People v. Terelios (G.R. No. 217025. Aug. 23, 2017)


FACTS: The RTC issued a decision finding the accused-appellant guilty beyond reasonable doubt of three counts of qualified rape committed against AAA, his own minor daughter. This was affirmed by the CA.

The accused-appellant was penalized by the lower courts with reclusion perpetua for each count of qualified rape. However, the applicable law - Article 266-A and Article 266-B of the Revised Penal Code, as amended - clearly set death as the penalty for qualified rape, to wit:
Article 266-A. Rape; When and How Committed. - Rape is committed: By a man who shall have carnal knowledge of a woman under any of the following circumstances:

a. Through force, threat or intimidation;
b. When the offended party is deprived of reason or otherwise unconscious;
c. By means of fraudulent machination or grave abuse of authority; and
d. When the offended party is under twelve (12) years of age or is demented, even though none of the circumstances mentioned above be present.

Article 266-B. Penalties, x x x.

The death penalty shall also be imposed if the crime of rape is committed with any of the following aggravating/qualifying circumstances:

1) When the victim is under eighteen (18) years of age and the offender is a parent, ascendant, step-parent, guardian, relative by consanguinity or affinity within the third civil degree, or the common-law spouse of the parent of the victim; xxx.
ISSUES: Should the accused-appellant be punished by death? What is the proper amount of civil liabilities?

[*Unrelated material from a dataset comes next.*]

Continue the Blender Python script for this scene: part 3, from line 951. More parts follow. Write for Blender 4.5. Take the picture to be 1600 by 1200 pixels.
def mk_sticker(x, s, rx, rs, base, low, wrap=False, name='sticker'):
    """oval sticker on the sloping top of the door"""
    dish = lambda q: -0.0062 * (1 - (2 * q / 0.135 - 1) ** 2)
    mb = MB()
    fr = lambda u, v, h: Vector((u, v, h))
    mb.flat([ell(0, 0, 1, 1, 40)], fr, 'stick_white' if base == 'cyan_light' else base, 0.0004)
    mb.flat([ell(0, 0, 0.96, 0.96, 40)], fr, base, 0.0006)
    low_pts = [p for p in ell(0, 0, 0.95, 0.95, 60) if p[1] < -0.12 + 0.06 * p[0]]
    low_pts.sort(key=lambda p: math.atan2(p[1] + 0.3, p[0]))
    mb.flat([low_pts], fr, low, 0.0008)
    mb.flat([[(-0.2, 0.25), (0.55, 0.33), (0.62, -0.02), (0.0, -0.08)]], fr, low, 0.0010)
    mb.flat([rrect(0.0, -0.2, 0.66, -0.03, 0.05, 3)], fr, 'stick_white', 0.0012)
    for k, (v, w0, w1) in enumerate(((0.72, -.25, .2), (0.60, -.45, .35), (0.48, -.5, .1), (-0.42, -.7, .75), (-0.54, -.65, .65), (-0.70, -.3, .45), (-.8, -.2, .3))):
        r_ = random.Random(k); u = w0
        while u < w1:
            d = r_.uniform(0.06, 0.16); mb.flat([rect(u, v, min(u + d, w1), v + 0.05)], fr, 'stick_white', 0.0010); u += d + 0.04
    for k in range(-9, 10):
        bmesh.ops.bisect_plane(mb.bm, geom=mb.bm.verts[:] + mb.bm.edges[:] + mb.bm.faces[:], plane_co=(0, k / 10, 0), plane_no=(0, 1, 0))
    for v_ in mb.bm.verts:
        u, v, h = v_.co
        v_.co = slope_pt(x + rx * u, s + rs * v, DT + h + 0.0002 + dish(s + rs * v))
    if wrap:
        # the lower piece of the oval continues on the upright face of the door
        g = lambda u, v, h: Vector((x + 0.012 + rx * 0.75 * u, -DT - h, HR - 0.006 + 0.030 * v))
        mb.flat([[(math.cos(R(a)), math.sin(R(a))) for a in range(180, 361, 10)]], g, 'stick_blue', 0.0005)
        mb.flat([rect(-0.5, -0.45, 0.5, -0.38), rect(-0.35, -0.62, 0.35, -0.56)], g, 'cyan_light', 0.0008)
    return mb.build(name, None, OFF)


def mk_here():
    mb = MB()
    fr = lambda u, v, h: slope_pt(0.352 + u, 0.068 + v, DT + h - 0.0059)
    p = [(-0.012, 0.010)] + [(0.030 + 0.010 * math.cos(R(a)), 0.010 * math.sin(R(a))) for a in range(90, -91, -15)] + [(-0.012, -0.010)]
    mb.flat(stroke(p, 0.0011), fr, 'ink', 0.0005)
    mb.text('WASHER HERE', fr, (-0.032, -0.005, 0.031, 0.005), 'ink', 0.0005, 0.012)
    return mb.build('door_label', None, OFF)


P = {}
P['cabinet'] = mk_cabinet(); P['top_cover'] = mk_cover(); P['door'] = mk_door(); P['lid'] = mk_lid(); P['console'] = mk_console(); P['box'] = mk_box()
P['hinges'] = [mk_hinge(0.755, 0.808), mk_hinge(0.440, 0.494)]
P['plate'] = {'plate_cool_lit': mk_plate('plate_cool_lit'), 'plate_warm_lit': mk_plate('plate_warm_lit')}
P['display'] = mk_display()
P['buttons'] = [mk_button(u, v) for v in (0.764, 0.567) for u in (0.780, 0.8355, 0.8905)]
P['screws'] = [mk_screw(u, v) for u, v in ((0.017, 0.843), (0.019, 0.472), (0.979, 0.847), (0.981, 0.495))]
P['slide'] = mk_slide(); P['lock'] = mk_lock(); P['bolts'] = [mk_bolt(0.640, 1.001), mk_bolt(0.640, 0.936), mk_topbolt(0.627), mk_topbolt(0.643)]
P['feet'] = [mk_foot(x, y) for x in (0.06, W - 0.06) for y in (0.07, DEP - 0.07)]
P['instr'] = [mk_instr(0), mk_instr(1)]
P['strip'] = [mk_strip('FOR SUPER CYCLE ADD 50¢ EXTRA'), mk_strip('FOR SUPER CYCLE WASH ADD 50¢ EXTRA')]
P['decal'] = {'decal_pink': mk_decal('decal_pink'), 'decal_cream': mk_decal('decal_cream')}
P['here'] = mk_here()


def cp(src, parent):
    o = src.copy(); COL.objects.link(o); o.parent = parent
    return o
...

The passage in mid-2006 of Republic Act No. 9346 has saved the accused-appellant from the supreme penalty. Section 1 of Republic Act No. 9346 provides: "Section 1. The imposition of the penalty of death is hereby prohibited."Nonetheless, pursuant to Section 3 of Republic Act No. 9346, the accused-appellant shall suffer reclusion perpetua without eligibility for parole.

Conformably with People v. Jugueta, the civil liabilities shall be increased, specifically: P100,000.00 for civil indemnity; P100,000.00 for moral damages; and P100,000.00 for exemplary damages, all to be paid to AAA with interest of 6% per annum from the finality of this decision until full satisfaction.

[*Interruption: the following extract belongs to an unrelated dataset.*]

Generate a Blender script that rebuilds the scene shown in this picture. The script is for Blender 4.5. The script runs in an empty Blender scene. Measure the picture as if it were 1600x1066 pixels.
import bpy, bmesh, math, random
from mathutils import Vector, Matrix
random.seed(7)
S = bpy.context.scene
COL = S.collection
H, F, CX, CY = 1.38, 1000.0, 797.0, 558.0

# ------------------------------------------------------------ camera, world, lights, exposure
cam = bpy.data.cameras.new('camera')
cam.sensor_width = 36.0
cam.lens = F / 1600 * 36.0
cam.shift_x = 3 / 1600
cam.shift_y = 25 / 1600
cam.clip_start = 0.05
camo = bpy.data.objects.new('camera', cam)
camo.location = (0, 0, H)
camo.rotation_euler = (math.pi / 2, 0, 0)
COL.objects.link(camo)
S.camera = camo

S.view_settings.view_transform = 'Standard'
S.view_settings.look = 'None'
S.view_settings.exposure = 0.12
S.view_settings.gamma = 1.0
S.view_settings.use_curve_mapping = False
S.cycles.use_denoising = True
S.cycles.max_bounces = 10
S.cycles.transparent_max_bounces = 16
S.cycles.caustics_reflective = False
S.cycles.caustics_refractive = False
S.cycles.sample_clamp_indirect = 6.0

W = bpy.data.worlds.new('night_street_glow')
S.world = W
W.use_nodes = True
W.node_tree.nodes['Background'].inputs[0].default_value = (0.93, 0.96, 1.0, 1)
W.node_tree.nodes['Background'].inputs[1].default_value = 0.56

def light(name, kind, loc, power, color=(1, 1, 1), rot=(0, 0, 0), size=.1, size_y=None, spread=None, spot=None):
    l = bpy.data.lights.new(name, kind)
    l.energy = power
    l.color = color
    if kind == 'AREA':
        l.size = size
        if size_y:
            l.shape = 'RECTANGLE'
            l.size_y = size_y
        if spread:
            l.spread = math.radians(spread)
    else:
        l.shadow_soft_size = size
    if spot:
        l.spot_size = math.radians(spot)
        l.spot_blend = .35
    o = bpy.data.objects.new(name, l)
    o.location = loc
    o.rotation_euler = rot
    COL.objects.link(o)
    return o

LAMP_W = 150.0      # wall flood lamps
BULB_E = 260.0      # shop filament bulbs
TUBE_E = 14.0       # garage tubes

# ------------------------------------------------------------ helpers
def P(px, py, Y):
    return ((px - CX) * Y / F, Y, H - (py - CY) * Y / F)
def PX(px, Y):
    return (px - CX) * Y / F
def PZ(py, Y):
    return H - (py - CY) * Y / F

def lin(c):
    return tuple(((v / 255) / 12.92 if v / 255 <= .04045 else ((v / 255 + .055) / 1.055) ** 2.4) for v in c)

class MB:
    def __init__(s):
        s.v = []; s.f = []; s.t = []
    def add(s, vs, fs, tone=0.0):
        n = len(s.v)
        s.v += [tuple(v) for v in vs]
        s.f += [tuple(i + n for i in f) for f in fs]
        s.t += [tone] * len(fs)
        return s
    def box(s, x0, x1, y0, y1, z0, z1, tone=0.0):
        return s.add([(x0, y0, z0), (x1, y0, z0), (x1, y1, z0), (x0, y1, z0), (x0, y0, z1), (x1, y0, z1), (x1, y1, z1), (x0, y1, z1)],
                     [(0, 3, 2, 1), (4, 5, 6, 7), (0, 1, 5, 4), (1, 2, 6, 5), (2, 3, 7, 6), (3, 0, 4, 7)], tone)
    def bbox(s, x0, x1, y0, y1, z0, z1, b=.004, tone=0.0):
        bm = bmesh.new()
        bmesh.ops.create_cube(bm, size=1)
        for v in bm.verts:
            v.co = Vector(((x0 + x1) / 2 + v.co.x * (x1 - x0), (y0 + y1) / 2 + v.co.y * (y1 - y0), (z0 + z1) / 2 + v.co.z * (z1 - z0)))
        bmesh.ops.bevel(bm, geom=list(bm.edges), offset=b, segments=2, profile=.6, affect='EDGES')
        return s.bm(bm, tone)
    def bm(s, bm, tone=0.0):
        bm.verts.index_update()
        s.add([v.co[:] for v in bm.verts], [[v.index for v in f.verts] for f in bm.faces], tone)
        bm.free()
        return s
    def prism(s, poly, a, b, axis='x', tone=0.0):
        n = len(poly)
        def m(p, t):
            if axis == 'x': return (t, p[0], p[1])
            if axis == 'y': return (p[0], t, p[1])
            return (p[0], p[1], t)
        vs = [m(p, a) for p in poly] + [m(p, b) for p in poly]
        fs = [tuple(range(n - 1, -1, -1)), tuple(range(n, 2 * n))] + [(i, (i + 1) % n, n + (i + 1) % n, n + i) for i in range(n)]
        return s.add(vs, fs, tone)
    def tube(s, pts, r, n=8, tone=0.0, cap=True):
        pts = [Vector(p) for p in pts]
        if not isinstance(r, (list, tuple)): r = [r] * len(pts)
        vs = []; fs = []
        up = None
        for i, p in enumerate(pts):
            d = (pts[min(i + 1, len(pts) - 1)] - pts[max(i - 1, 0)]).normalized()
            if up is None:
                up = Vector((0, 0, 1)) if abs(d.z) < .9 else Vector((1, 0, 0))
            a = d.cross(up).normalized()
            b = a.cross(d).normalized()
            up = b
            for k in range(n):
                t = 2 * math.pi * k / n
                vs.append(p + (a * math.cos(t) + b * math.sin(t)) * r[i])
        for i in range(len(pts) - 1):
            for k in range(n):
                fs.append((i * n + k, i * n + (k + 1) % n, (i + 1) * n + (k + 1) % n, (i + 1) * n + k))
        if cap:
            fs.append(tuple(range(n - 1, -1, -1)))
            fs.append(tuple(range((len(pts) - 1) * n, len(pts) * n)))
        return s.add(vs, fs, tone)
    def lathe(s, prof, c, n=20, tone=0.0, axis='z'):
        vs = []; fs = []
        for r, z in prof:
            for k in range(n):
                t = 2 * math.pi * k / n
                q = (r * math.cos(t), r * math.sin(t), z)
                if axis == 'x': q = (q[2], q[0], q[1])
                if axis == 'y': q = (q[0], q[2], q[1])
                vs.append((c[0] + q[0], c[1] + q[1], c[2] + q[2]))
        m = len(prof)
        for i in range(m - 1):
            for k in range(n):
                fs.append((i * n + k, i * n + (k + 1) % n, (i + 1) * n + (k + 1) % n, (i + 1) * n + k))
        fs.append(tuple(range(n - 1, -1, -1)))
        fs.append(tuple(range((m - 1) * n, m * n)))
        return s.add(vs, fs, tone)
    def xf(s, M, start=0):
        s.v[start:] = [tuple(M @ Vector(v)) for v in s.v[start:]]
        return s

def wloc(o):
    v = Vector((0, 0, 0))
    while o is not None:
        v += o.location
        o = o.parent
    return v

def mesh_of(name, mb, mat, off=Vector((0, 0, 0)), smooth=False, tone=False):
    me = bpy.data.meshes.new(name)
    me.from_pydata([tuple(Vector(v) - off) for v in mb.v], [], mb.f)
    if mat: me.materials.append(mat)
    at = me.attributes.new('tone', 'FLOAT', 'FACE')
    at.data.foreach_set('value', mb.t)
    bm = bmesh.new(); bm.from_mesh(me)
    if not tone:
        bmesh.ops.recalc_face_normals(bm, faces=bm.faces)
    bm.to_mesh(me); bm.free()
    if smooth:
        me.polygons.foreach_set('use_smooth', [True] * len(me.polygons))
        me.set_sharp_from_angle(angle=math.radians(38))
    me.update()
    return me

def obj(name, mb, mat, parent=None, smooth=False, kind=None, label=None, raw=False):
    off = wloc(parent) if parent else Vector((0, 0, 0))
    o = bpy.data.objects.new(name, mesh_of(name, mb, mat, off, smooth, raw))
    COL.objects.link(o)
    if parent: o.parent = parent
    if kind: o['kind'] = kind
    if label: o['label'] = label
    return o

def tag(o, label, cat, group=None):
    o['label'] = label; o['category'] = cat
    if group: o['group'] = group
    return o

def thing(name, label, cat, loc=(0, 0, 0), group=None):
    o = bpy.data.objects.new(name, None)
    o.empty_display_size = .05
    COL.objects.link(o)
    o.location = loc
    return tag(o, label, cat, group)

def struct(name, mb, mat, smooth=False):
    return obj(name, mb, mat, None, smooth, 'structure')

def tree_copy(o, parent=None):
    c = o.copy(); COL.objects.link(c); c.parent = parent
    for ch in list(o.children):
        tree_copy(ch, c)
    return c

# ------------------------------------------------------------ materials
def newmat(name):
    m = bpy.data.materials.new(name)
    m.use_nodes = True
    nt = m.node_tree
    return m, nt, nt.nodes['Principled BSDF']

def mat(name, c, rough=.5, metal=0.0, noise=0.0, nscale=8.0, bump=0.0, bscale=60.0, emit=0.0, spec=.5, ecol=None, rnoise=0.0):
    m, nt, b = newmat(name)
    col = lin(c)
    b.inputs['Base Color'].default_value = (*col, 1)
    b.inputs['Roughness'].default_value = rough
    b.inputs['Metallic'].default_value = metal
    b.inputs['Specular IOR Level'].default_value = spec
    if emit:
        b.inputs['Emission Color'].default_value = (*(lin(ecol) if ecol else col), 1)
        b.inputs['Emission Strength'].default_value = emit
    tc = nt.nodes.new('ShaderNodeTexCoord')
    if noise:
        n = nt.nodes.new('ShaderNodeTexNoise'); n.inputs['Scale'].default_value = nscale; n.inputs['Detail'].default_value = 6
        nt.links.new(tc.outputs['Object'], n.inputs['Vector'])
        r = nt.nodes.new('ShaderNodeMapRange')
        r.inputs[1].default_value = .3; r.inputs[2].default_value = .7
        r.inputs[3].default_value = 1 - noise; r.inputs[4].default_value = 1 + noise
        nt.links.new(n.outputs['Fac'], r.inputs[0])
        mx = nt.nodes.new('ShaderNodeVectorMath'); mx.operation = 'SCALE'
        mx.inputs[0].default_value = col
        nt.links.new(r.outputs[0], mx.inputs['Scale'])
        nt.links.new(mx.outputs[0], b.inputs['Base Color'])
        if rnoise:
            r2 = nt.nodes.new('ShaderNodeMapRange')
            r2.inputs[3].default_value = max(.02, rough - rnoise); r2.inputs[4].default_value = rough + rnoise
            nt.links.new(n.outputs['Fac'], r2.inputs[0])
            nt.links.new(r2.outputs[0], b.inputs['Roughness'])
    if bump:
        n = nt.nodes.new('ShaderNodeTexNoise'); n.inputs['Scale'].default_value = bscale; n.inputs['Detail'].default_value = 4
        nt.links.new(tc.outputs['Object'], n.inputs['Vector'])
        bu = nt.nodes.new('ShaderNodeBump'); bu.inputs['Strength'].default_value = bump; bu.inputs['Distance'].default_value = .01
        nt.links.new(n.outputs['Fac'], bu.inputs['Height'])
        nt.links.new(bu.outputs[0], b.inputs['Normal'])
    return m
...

[1] People v. Cabalquinto (G.R. No. 167693, September 19, 2006, 502 SCRA 419) requires the real names of the rape victim and of the members of her immediate family and the household members, and other information tending to establish or compromise the identity of the victim not to be disclosed.

[2] An Act Prohibiting The Imposition of Death Penalty in The Philippines, repealing Republic Act 8177 otherwise known as the Act Designating Death By Lethal Injection, Republic Act 7659 otherwise known as the Death Penalty Law and all other laws, executive orders and decrees.

[3] Section 3 of Republic Act No. 9346 provides: Sec. 3. Persons convicted of offenses punished with reclusion perpetua, or whose sentences will be reduced to reclusion perpetua, by reason of this Act, shall not be eligible for parole under Act No. 4103, otherwise known as the Indeterminate Sentence Law, as amended.

[4] G.R. No. 202124, April 5, 2016, 778 SCRA 331, 381-382.